Sunday, 26 July 2009

Elections, Franchises, And Voting Systems

Suddenly, there is a rush for constitutional change, or rather more of it, and fast. Quite why in the last twelve years these matters have not been dealt with is an interesting question, but then property speculation does take up a lot of time. It seems that now, according to The Guardian, electoral reform is a matter of most urgent importance.

Just over fifty years ago, I recall a discussion led by Dr. William Pickles, a political guru of his time much consulted by others. He was one of those who helped to churn out all those wonderful constitutions that brought so much happiness, peace, prosperity and security to former colonies. Also, he played a part in advising the French on how a new Fifth Republic would be so much better than the old and discredited Fourth. I think he changed his mind after General De Gaulle was elected in 1962 and opted for a directly elected Presidency, but there you go. To give him credit, he did not charge consultancy fees; it was enough to be highly regarded in academic circles. There was someone called Ralph Miliband sitting in, if only to police our thoughts, I wonder what happened to him.

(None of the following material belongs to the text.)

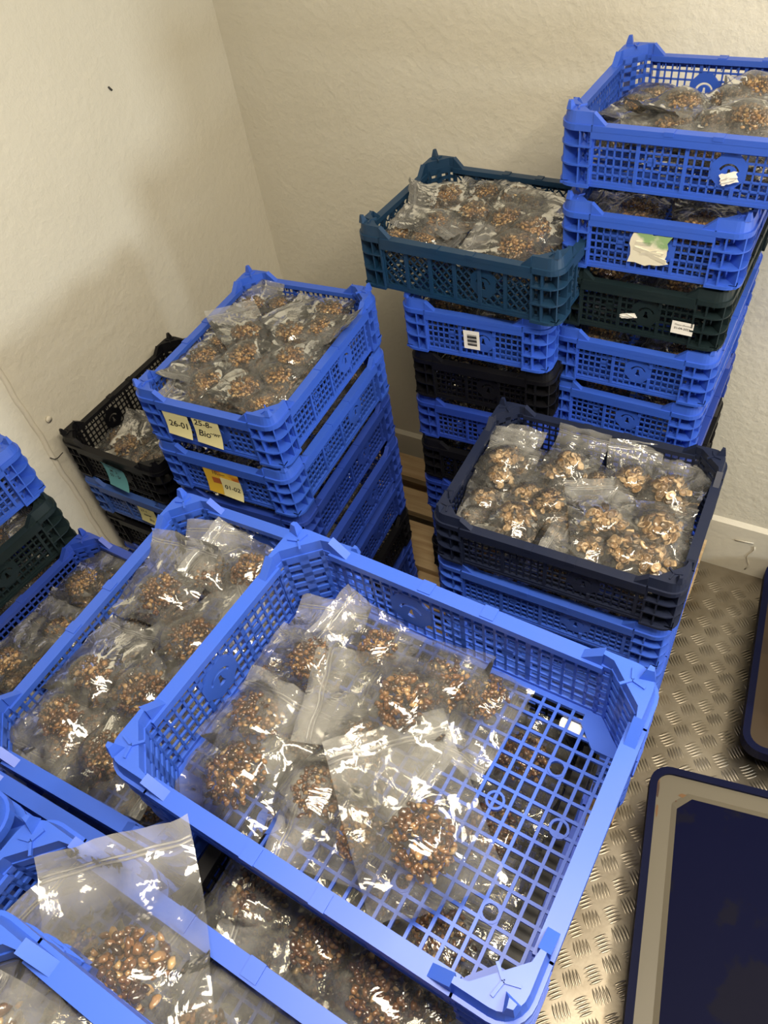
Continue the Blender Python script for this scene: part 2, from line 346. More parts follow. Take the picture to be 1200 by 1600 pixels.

This is not the place to go over all the many voting systems that might be employed in Britain in the 21st century and the difficulties of what exactly we might do. Our present system has had some very unsatisfactory consequences, notably the way in which representation at Westminster has been distorted both within all the major parties in comparison with the political realities around the country. If anything, this has worsened in recent decades.

So how and why do we go about changing the system and to what effect? One big problem is that the Government that does change the system has to believe, and the political system has to realise that the time has come. It would be better if a large majority of the people also believe, but our present system does not allow much for truth, or reason, or reality, so what the people are told is what the present ruling establishment wants them to know.

The Federal Republic of Germany was born in 1949 out of the collapse of the Third Reich in 1945 and direct rule by the Allied Powers. It became sovereign in May 1955 (I was there). The Fifth Republic of France was born out of the collapse of the Fourth Republic in the stress of decolonisation and war in 1958. Whether the UK at the moment is in a state of collapse at present or only on the brink is another question. The upshot of our discussion was that whatever the merits of changing the UK voting system were, it was unlikely in practical terms to come about unless there were some particular political imperatives of benefit to the government that introduced the relevant legislation.

So what gives with the government and the urge to change the voting system now? Is it that they are looking at a Labour party in the Commons of perhaps less than 100 members after 2010? Is it because some of the High Tories are talking about dismantling most of the structure of the non-elected Quango’s and regional bodies that have provided a huge client structure for the Labour Government?

Is it because they hope that if the Tories get less than 50% of the vote and therefore MP’s Labour might then be able to wreck any programme the Tories might have, because they will then have to trade policy for support from other parties? Is it because such a new Parliament with changed allegiances would become too chaotic to allow the Tories to do much at all in any way? Is it because if the Lisbon Treaty becomes effective Labour will be able to control any rule through its European connections? If these are the reasons for changing the system, then we all better worry. Firstly, we could all benefit from looking at what happened under the Weimar Republic in Germany in the 1920’s, which led to the rise of the Nazi’s, and the hapless Fourth Republic of France which staggered from crisis to crisis between 1946 and 1958.

We know that the Labour Government does not do “history”, but those of us who do are all too aware of just how easy it is for a debtor state under foreign domination and unable to make effective decisions can go into long lasting and utter collapse.